G-Punkt: Gokart fragt mich dauernd, ob mir auch so heiss sei, er knöpft sein Hemd auf, fächelt sich Luft zu. Ja, sage ich und denke nein, so wie dir jedenfalls nicht, aber er bewegt sich auch dauernd, sucht seit fünf Minuten sein Notizbuch und danach nochmal solange einen Stift, HA!, ruft er laut aus, äs isch vore dinne gsi! Vorne dreht Jürg-haut-dr-Latz seine «Nüchternheitspirouette», mir wird schlecht. M hat den Kopf schon eine Weile in die Hände gesenkt, gehts dir gut? Nein, sagt N, er hält es einfach nicht aus hier. Bei ihm sei dafür alles eingeschlafen. Und vorne sagt Jürg seinen einzigen wirklich witzigen Satz des Abends: «Wir steigern nun die Dynamik – ich verschwinde von der Bühne.»

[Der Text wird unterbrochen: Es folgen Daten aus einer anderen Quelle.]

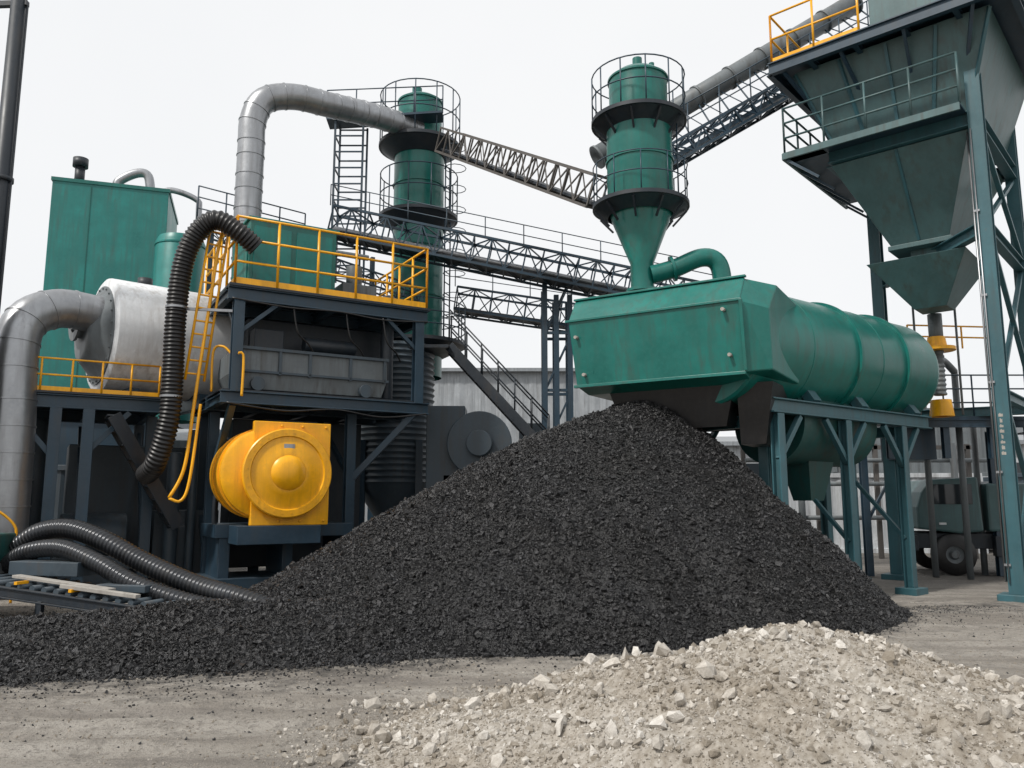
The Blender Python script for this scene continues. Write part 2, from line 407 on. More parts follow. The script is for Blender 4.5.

Gokart: Dann kommt das Ende, Jürg Halter hält ein Plädoyer über Kapitalismus, Konsumrausch, Überwachung und meint zum Schluss, wir sollen alle nicht vergessen, was die beste Droge sei. «Die Liebe», murmle ich in mich versunken. «Die Liebe» ruft Halter. Wir sind uns einig – one love. Mendez’ letzter Song, mein Sportwagenfreund und ich schunkeln, grunzen, lachen, applaudieren frenetisch. Endlich traue ich mich und nehme mein Feuerzeug. Eine Flamme im dunklen Raum zu deepen, melodiösen Riffs. Wie war das nochmal mit dem Rausch? Zeit: Nicht der Rede wert.

G-Punkt: Wir tröpfeln nach draussen, Zwetschgenschnaps Bier und Hip-Hop-Zigi, ich bedanke mich bei N und M, ihr wart echt eine Bereicherung. M lacht: «Ich wusste nicht, dass man für einen solchen Abend noch eine Bereicherung braucht.»